In February of 1986, just over six years later, twenty-six year old Beaver Tanner was back on the prowl.
He was not rehabilitated.


On December 6th, 1987, nearly ten years to the day after the Manwarren murders,
recent Calvin College graduate Joan Rudenga, age twenty-four, encountered an intruder in her Grand Rapids home—in the ensuing confrontation she was stabbed twenty-seven times.
A roommate who ran to her aid, John Pierik, age twenty-one,
was stabbed six times as he chased the assailant from the house.
Responding officers followed the killer’s bloody footprints in the snow and swiftly apprehended the attacker.
He’d been paroled less than one year earlier,
but prison hadn’t diminished Robert Lee Tanner’s unquenchable thirst for violence.

Although Jon Pierik made a full recovery, Joan Rudenga was permanently paralyzed in the attack;
she had never seen Robert Lee Tanner before their fateful encounter. [A 2015 video of Joan Wegner née Rudenga speaking about her ordeal is embedded below.]

Sentenced to life in prison for two counts of assault with intent to commit murder,
Beaver Tanner has dwelt behind bars ever since—and with the passage of years the Manwarren murders have fallen off the media, and presumably law enforcement, radar.
In light of this lack of attention my Christmas wish this year is directed at the Battle Creek Police Department:
do a little digging in the crime lab Santa sack and see if you can find the rape kit from the Manwarren crime scene.
Even if we choose to trust the parole board and assume Tanner will pass all future Christmases in prison
I’ve always wondered if he had an accomplice in the Manwarren murders—he may have been a one-man crime wave,
but I doubt even a super-predator could move a sofa and loveseat all by himself.
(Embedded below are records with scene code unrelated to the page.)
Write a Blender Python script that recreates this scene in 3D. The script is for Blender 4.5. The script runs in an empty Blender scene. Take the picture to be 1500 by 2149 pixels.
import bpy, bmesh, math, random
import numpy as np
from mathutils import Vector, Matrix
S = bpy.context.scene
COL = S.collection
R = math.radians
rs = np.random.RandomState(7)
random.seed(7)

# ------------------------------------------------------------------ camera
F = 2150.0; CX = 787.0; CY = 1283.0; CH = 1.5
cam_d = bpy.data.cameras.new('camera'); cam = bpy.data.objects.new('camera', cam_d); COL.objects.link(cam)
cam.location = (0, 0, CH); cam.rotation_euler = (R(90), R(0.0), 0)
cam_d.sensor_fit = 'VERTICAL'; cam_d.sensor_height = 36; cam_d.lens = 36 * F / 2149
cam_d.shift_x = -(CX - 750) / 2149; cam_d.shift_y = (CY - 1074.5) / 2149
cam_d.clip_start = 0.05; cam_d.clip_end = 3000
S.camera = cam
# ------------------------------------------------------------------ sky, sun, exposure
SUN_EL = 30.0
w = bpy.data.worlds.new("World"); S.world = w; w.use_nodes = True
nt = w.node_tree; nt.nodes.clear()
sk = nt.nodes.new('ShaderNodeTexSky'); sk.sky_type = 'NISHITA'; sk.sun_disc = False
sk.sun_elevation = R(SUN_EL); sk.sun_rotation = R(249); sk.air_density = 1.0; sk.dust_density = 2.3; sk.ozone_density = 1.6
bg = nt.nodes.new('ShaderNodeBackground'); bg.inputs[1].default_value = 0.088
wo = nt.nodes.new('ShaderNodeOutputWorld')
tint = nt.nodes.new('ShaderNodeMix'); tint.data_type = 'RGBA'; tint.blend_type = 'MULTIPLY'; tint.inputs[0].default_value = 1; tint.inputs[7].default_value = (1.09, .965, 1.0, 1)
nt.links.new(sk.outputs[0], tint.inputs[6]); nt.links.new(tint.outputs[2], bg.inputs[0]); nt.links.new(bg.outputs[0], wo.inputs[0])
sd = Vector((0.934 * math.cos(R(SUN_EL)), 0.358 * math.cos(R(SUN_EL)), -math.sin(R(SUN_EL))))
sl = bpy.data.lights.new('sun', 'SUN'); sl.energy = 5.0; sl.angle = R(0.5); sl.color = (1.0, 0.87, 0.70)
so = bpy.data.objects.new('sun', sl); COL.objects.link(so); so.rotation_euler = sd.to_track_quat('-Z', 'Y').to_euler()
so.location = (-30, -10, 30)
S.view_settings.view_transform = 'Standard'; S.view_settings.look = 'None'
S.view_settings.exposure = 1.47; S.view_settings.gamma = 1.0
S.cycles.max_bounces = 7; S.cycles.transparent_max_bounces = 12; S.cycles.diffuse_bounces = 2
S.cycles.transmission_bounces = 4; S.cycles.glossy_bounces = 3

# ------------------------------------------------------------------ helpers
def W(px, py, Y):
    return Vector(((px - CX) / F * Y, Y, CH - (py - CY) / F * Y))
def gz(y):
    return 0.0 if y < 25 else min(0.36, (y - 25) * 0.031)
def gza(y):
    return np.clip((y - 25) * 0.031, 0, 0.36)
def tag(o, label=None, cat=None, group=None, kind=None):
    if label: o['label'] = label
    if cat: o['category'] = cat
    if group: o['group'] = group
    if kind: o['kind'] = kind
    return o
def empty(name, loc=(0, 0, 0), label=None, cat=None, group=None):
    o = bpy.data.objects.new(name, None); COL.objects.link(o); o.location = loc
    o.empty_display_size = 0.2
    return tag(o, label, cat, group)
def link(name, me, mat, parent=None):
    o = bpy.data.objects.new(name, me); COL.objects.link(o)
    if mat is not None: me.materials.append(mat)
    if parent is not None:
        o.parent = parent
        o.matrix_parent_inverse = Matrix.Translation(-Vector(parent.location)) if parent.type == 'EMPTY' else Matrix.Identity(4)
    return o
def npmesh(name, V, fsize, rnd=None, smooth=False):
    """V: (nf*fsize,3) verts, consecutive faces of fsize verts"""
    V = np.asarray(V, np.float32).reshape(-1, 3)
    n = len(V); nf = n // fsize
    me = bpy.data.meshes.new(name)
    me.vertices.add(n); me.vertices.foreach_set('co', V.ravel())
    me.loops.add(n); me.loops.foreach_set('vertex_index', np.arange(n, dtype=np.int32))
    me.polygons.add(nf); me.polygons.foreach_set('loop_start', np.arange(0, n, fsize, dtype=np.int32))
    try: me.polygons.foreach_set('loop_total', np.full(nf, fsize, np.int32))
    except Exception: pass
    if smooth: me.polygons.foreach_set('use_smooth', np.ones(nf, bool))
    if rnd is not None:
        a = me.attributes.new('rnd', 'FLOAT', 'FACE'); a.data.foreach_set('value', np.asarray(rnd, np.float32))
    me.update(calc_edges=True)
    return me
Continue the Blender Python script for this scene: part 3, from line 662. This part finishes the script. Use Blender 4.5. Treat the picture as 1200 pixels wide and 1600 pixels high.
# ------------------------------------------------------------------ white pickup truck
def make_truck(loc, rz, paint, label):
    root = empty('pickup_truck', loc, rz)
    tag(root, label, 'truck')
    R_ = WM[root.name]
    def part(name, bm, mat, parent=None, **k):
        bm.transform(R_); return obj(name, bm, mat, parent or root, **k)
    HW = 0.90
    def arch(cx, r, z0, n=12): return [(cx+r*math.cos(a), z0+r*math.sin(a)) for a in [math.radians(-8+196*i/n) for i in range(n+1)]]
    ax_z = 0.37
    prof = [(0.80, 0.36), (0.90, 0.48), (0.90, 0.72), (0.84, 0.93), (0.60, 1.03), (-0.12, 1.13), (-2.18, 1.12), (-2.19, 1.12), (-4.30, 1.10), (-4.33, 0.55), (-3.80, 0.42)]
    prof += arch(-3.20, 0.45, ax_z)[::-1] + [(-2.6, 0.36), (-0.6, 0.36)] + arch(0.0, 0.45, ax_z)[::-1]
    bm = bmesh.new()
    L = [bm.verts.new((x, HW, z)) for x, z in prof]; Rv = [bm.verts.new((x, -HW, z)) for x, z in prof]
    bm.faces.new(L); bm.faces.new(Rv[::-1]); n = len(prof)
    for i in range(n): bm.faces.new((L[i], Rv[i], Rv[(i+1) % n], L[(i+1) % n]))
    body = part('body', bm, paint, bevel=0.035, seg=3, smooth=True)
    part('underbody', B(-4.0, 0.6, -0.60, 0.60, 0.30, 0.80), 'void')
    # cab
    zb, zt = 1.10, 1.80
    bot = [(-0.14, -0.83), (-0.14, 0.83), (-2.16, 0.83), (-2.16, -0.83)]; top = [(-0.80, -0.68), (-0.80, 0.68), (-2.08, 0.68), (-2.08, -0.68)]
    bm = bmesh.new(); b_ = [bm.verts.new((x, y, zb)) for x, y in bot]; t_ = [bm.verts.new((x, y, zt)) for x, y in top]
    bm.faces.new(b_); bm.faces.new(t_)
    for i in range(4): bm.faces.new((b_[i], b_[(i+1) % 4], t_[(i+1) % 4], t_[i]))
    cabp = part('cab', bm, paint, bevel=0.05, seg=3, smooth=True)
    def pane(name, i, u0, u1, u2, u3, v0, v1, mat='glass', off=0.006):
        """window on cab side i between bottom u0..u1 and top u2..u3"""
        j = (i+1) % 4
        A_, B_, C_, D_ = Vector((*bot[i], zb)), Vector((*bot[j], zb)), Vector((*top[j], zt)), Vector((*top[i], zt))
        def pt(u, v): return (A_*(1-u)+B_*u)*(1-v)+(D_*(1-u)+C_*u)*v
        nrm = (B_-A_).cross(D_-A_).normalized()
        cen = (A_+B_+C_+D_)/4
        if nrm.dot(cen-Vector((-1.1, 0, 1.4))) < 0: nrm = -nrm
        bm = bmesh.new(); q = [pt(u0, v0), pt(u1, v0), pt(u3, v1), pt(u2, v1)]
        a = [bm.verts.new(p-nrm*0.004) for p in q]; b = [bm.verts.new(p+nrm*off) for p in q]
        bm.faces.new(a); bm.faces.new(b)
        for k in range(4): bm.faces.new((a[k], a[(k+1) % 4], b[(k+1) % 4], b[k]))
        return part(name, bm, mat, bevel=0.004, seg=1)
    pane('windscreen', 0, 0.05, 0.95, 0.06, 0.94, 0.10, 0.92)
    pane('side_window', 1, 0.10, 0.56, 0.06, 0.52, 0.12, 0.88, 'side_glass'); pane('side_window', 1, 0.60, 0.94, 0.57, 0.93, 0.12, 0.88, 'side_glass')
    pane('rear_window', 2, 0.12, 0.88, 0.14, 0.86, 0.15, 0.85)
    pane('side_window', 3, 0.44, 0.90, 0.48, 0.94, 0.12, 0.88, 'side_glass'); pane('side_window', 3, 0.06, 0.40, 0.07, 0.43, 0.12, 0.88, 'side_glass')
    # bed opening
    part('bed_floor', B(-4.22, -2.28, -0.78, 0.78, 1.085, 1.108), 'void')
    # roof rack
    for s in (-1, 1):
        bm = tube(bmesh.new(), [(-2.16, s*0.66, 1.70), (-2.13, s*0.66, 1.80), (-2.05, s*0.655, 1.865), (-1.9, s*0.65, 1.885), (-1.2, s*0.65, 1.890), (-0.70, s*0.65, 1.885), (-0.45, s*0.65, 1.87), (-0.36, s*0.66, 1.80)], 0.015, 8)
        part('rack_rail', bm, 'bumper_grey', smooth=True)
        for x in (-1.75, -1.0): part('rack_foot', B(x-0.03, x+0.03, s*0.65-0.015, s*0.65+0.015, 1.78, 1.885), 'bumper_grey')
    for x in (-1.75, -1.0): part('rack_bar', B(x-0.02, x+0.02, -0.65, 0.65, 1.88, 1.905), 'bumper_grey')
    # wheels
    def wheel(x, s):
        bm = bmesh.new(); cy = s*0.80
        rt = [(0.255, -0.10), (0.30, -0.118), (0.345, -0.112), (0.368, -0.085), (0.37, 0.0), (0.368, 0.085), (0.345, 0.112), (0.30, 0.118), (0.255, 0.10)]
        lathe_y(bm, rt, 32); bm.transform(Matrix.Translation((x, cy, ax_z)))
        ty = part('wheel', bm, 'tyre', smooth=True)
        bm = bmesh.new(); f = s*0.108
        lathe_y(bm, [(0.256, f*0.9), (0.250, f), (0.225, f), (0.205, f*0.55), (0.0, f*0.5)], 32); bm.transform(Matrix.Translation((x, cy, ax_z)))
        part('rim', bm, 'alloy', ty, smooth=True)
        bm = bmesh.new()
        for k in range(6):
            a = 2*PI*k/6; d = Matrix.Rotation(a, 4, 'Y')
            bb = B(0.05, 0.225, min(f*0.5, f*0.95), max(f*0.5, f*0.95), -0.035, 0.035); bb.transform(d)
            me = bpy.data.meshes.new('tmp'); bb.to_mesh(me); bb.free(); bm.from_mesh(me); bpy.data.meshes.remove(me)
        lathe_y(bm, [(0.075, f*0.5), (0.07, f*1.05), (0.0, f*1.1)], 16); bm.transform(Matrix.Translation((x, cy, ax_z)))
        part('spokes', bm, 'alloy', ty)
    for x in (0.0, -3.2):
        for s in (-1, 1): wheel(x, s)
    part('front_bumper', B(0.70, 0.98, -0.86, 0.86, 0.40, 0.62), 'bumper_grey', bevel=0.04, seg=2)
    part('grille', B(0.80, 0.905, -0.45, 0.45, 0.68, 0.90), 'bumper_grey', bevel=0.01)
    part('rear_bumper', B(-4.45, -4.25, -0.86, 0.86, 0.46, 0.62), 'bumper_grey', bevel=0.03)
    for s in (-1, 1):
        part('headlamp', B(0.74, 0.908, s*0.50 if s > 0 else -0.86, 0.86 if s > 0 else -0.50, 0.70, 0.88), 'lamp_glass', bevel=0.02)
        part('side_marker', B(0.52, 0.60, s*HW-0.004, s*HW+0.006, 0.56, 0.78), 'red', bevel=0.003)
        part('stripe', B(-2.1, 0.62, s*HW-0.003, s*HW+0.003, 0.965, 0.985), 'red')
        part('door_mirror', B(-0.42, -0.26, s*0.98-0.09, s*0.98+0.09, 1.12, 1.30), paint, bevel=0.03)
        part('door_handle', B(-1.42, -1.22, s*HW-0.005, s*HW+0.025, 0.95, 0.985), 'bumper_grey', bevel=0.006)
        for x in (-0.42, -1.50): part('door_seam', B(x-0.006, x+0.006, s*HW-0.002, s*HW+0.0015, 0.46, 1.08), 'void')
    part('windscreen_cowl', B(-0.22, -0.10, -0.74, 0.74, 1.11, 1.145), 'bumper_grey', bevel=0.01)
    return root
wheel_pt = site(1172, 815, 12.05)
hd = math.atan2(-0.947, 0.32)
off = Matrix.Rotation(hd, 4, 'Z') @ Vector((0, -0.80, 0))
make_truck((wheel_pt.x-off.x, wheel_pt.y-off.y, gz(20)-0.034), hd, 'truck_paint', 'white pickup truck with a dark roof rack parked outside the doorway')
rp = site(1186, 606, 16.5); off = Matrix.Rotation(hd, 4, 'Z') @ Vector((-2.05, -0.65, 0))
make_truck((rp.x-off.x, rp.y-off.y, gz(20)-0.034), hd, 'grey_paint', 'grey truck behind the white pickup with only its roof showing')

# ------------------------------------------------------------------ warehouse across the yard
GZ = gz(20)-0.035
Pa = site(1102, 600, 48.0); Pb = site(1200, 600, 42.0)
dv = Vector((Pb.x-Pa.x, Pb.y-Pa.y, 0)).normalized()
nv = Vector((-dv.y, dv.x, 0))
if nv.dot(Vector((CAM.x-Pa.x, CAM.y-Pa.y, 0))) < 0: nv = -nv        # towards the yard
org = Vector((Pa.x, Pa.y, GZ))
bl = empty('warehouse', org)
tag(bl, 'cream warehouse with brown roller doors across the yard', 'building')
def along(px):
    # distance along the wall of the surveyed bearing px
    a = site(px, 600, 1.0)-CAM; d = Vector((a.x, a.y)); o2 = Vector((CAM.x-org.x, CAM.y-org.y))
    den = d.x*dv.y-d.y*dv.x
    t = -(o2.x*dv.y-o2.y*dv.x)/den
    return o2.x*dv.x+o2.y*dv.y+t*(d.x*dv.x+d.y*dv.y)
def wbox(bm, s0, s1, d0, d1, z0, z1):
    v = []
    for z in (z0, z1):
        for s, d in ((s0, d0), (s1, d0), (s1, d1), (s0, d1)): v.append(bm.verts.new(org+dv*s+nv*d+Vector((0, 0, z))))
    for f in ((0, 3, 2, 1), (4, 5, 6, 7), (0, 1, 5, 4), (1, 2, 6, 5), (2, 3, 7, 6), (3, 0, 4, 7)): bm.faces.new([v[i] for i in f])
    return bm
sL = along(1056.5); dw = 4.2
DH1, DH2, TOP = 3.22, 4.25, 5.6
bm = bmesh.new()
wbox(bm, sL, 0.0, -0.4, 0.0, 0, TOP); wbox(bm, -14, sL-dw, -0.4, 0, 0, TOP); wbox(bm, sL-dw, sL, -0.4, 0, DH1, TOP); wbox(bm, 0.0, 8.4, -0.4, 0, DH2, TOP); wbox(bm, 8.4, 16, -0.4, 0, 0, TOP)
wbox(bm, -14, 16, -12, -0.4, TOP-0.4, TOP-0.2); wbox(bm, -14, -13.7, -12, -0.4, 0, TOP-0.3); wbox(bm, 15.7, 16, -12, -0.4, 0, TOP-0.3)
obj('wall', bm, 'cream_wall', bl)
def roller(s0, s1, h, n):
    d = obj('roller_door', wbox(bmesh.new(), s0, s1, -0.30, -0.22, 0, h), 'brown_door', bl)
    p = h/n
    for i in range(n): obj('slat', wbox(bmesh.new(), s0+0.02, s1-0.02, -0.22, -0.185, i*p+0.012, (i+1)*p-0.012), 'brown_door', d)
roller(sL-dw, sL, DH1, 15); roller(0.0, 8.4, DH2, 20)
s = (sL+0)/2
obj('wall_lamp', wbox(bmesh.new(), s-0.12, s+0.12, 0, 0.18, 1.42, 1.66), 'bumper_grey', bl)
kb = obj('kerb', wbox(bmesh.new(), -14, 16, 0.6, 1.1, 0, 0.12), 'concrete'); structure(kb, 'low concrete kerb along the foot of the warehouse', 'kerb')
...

Robert Lee Tanner, present day

Robert Lee Tanner, present day

In the spirit of the season, a merry Christmas to you and yours, dear readers; or happy holidays, festive Kwanzaa, jolly Festivus—hell, hail Satan if you prefer.
And remember, on Christmas eve—as you nestle snug in your bed, visions of sugarplums adance in your head—if you hear a strange noise in the dark of the night
it probably isn’t Santa Claus climbing down your chimney.